> **Exercise requirements**:
Everything in the listing except the pictures should be written out exactly.

++++ Data shown ++++

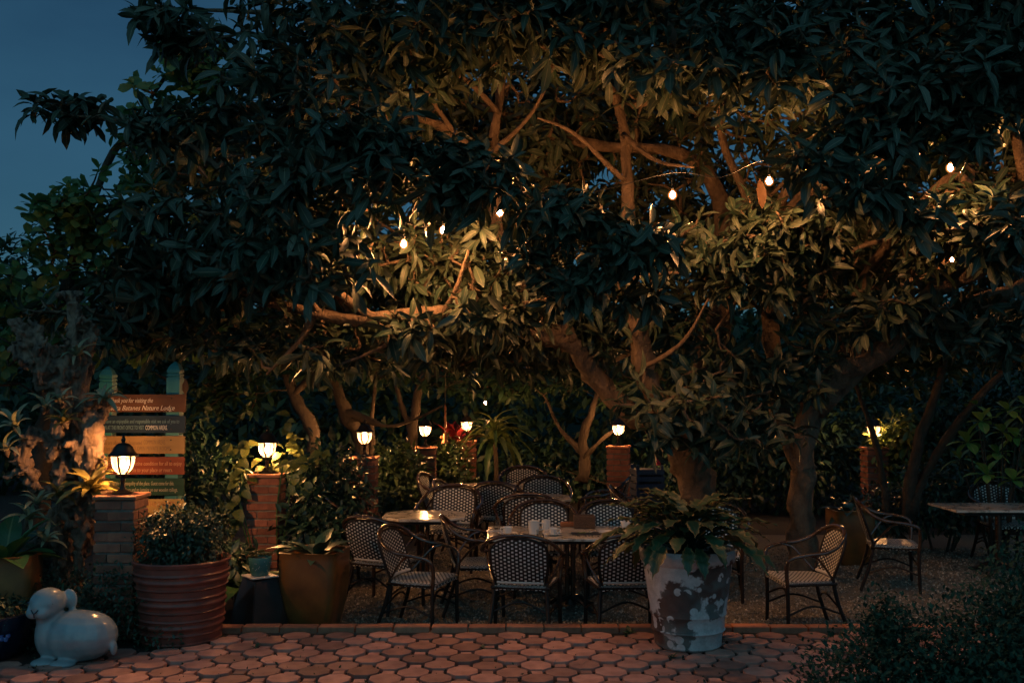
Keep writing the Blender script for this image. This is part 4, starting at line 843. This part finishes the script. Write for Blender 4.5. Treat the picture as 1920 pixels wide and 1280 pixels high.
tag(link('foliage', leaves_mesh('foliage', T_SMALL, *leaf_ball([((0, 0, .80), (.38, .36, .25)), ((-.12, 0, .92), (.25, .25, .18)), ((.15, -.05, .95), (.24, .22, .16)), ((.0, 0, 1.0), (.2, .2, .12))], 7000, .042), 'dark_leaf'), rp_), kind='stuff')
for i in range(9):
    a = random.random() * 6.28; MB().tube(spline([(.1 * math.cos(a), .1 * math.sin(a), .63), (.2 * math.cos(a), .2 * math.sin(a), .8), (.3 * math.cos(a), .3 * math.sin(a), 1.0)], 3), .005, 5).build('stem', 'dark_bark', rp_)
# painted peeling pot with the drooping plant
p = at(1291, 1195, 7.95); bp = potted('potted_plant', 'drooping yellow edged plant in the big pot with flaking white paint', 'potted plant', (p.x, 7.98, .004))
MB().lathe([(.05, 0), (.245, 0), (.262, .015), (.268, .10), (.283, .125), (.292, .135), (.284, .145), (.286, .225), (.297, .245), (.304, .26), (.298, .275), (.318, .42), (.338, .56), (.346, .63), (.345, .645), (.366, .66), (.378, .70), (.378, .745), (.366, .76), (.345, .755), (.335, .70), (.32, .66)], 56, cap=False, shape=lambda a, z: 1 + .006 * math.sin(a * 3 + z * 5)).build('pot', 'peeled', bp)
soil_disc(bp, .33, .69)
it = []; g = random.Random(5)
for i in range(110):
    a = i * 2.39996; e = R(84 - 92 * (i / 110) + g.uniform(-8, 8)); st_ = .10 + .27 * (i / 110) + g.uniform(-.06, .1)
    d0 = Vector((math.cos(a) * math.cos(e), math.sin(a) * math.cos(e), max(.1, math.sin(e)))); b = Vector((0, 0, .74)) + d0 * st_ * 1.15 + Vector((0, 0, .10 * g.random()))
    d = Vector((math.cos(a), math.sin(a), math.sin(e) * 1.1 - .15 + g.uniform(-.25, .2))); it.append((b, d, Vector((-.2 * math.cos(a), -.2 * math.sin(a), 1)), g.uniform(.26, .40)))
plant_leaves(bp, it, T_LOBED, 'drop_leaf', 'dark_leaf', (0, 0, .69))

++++

> **Finished task**:
Keep writing the Blender script for this image. This is part 4, starting at line 843. This part finishes the script. Write for Blender 4.5. Treat the picture as 1920 pixels wide and 1280 pixels high.
tag(link('foliage', leaves_mesh('foliage', T_SMALL, *leaf_ball([((0, 0, .80), (.38, .36, .25)), ((-.12, 0, .92), (.25, .25, .18)), ((.15, -.05, .95), (.24, .22, .16)), ((.0, 0, 1.0), (.2, .2, .12))], 7000, .042), 'dark_leaf'), rp_), kind='stuff')
for i in range(9):
    a = random.random() * 6.28; MB().tube(spline([(.1 * math.cos(a), .1 * math.sin(a), .63), (.2 * math.cos(a), .2 * math.sin(a), .8), (.3 * math.cos(a), .3 * math.sin(a), 1.0)], 3), .005, 5).build('stem', 'dark_bark', rp_)
# painted peeling pot with the drooping plant
p = at(1291, 1195, 7.95); bp = potted('potted_plant', 'drooping yellow edged plant in the big pot with flaking white paint', 'potted plant', (p.x, 7.98, .004))
MB().lathe([(.05, 0), (.245, 0), (.262, .015), (.268, .10), (.283, .125), (.292, .135), (.284, .145), (.286, .225), (.297, .245), (.304, .26), (.298, .275), (.318, .42), (.338, .56), (.346, .63), (.345, .645), (.366, .66), (.378, .70), (.378, .745), (.366, .76), (.345, .755), (.335, .70), (.32, .66)], 56, cap=False, shape=lambda a, z: 1 + .006 * math.sin(a * 3 + z * 5)).build('pot', 'peeled', bp)
soil_disc(bp, .33, .69)
it = []; g = random.Random(5)
for i in range(110):
    a = i * 2.39996; e = R(84 - 92 * (i / 110) + g.uniform(-8, 8)); st_ = .10 + .27 * (i / 110) + g.uniform(-.06, .1)
    d0 = Vector((math.cos(a) * math.cos(e), math.sin(a) * math.cos(e), max(.1, math.sin(e)))); b = Vector((0, 0, .74)) + d0 * st_ * 1.15 + Vector((0, 0, .10 * g.random()))
    d = Vector((math.cos(a), math.sin(a), math.sin(e) * 1.1 - .15 + g.uniform(-.25, .2))); it.append((b, d, Vector((-.2 * math.cos(a), -.2 * math.sin(a), 1)), g.uniform(.26, .40)))
plant_leaves(bp, it, T_LOBED, 'drop_leaf', 'dark_leaf', (0, 0, .69))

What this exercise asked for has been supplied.